» TASK TO COMPLETE: Give again only those lines from the start of the entries through the line holding "sc = bpy.context.scene", leaving them as they are.

» RECORDS SUPPLIED:

-- Begin --

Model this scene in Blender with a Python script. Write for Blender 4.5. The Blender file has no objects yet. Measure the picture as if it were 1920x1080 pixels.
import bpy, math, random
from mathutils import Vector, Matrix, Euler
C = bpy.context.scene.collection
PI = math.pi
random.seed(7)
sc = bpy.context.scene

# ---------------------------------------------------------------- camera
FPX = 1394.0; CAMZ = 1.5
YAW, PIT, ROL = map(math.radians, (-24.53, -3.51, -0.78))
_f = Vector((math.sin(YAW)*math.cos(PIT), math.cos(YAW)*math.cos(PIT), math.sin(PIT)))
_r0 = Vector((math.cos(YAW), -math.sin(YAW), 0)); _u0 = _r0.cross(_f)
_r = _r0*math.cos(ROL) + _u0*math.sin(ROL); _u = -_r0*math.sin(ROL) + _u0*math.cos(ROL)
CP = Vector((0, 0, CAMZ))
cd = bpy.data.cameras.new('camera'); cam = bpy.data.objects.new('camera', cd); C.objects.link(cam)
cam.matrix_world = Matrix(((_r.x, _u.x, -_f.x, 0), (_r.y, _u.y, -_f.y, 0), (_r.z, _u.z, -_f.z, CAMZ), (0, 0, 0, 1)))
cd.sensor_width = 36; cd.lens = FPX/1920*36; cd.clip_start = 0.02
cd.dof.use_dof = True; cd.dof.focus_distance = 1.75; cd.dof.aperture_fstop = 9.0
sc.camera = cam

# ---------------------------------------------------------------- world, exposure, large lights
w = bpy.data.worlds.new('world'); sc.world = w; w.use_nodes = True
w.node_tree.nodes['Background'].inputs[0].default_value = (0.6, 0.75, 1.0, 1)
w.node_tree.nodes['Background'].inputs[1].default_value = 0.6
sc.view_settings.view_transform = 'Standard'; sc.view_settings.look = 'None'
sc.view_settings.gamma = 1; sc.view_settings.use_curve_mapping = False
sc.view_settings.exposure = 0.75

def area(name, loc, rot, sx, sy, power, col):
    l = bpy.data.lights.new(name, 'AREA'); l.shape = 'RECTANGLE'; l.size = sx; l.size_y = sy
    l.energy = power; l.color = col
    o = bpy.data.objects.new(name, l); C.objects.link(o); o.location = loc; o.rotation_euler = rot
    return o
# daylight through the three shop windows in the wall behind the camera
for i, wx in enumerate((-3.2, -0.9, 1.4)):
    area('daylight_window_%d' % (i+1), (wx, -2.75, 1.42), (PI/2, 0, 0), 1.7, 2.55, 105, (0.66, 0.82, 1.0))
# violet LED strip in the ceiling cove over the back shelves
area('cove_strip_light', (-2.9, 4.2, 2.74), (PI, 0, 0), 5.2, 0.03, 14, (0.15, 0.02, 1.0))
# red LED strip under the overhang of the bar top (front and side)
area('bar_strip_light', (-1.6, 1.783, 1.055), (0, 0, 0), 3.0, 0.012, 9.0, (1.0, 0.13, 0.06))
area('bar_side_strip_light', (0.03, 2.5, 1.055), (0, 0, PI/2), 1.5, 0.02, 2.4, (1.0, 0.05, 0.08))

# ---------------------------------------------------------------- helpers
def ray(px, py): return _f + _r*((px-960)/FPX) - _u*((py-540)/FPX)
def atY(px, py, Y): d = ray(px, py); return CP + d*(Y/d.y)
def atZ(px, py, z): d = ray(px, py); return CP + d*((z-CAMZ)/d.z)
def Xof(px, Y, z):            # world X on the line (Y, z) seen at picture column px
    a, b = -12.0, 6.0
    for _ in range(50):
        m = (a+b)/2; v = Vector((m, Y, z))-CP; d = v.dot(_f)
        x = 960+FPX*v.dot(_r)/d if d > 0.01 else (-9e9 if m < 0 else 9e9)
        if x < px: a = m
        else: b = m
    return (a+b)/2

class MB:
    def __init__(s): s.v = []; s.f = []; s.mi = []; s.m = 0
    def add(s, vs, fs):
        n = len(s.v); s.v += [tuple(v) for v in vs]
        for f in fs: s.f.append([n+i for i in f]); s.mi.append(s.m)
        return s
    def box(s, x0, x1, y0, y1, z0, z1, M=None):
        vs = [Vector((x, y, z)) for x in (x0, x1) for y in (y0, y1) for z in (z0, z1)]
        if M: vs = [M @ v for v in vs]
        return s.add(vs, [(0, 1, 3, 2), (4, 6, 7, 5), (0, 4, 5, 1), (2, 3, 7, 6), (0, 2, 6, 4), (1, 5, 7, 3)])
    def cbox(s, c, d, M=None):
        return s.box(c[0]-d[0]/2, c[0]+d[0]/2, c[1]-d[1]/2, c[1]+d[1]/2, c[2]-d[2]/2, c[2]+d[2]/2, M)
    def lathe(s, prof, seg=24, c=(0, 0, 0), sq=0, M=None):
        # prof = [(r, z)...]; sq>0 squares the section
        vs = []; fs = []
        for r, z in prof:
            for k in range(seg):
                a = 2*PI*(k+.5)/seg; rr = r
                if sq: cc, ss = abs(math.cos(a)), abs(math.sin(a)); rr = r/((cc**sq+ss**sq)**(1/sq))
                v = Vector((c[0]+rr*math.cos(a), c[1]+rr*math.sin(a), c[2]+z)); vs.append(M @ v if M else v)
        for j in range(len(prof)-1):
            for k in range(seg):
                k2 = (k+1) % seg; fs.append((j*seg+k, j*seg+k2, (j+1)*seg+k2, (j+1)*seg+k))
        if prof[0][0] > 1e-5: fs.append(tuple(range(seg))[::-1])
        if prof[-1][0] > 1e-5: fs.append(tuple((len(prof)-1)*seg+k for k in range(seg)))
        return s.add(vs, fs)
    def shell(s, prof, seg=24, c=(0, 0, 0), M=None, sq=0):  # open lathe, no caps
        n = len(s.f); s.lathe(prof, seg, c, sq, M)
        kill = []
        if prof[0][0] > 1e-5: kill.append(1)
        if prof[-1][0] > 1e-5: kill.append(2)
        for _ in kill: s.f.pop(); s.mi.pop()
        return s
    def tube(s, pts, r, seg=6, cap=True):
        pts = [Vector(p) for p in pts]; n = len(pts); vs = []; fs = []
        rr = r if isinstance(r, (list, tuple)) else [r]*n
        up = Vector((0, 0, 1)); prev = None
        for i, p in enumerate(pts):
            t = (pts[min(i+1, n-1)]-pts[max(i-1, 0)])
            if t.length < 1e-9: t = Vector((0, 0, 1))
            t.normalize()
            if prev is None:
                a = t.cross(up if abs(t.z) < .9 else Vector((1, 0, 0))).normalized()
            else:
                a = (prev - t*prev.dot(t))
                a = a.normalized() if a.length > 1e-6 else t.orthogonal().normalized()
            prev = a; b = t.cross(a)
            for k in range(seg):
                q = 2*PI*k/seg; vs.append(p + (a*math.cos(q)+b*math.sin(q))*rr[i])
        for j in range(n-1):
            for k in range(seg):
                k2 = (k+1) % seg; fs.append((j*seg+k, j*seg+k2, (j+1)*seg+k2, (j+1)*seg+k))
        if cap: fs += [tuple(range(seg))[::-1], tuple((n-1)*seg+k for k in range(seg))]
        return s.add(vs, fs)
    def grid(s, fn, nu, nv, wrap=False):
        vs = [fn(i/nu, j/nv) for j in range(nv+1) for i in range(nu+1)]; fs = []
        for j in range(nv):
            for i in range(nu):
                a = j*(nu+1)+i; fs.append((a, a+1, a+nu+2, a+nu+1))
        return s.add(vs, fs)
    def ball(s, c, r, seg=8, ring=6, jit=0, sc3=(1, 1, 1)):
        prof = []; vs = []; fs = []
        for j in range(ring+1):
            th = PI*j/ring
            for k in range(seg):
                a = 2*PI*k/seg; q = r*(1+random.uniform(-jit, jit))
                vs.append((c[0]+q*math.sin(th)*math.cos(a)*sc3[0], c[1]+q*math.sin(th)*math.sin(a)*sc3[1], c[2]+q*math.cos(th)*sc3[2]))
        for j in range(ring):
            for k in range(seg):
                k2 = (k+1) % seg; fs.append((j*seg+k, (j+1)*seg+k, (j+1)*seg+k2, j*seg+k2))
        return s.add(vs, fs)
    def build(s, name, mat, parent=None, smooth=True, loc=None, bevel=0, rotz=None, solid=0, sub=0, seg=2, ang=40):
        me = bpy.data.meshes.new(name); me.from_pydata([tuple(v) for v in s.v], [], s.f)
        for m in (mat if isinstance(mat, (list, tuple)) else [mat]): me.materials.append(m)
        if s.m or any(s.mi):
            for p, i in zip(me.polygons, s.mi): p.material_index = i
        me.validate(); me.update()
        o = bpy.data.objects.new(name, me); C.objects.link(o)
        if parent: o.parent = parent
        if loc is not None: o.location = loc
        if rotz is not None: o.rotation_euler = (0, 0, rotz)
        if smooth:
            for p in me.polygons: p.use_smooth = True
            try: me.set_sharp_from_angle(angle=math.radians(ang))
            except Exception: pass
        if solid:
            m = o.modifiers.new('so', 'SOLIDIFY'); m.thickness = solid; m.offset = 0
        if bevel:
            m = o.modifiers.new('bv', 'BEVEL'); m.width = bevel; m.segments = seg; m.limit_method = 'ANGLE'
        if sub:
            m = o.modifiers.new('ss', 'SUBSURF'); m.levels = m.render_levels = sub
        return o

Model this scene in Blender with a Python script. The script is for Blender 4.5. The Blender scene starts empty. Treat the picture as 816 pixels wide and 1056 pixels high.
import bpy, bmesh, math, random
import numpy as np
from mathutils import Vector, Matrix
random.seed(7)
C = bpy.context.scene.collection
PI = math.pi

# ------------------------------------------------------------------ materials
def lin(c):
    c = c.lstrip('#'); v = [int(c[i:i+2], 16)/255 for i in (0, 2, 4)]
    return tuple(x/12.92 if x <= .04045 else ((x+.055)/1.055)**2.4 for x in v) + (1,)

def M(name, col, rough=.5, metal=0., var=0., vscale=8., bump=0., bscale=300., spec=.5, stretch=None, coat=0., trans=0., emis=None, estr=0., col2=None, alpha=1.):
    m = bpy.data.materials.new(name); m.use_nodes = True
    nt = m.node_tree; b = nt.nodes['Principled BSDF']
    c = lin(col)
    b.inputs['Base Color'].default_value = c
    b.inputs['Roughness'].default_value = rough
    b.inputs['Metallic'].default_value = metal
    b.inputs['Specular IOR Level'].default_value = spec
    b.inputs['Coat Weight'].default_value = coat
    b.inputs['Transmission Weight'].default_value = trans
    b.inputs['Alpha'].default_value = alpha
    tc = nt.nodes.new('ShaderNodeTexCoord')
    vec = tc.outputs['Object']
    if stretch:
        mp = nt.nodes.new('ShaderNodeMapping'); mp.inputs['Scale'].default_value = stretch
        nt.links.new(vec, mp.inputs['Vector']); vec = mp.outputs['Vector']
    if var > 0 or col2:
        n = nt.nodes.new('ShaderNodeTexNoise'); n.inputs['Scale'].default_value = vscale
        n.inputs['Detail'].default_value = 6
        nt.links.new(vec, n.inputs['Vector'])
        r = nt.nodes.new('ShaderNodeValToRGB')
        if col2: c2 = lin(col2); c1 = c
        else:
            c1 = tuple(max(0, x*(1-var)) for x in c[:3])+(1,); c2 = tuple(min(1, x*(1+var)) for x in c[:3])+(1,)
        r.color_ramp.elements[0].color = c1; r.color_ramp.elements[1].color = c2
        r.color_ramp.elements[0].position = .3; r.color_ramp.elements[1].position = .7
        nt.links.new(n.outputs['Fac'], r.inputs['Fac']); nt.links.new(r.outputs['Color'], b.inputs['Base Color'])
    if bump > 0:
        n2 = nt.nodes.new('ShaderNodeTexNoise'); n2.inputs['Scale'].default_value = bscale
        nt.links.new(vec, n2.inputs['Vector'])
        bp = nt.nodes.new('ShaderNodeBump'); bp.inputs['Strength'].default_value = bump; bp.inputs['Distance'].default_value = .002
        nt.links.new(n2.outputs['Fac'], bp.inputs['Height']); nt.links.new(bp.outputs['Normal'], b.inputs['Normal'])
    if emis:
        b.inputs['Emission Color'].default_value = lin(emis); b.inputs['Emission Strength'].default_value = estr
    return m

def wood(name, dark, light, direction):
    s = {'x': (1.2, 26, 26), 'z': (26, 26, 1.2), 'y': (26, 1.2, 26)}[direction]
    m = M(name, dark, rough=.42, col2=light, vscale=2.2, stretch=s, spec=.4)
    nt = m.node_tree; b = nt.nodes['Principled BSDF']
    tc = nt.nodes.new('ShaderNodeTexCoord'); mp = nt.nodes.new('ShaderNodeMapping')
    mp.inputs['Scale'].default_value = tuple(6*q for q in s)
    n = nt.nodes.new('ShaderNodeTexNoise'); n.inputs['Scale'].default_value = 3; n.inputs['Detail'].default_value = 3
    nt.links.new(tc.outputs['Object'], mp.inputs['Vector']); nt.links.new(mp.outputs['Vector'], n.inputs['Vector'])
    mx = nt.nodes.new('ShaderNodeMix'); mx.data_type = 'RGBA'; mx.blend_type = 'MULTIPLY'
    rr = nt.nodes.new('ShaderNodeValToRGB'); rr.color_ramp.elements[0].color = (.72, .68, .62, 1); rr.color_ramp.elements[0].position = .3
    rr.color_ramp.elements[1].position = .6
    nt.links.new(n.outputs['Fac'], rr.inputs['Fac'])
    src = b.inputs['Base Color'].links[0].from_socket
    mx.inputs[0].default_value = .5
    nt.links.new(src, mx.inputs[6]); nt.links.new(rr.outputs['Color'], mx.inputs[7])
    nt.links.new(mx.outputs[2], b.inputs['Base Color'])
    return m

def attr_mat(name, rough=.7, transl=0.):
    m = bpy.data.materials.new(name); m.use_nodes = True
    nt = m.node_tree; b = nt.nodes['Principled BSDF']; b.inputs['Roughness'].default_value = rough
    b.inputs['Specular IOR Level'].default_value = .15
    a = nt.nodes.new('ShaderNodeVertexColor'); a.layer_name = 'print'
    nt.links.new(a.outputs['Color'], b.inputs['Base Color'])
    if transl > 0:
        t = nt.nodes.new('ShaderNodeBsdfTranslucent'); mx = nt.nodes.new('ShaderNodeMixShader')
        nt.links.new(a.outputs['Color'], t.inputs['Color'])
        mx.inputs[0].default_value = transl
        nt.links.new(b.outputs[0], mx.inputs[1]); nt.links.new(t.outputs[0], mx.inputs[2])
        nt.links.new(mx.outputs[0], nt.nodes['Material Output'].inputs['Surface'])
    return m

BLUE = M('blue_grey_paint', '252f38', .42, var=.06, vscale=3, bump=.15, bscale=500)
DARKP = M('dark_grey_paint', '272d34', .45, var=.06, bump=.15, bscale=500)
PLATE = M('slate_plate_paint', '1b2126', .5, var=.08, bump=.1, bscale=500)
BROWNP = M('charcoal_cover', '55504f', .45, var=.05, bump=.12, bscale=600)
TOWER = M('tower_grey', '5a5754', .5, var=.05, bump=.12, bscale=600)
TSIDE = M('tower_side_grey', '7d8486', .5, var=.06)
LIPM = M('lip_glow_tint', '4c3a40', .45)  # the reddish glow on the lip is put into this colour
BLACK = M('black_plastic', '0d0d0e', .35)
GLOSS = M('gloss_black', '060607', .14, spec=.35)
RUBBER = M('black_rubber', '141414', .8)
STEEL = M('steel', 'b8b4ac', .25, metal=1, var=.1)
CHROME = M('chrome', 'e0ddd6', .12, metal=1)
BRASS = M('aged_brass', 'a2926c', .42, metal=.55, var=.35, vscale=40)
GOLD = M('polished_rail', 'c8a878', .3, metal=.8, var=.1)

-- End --

» WRITTEN ANSWER:
Model this scene in Blender with a Python script. Write for Blender 4.5. The Blender file has no objects yet. Measure the picture as if it were 1920x1080 pixels.
import bpy, math, random
from mathutils import Vector, Matrix, Euler
C = bpy.context.scene.collection
PI = math.pi
random.seed(7)
sc = bpy.context.scene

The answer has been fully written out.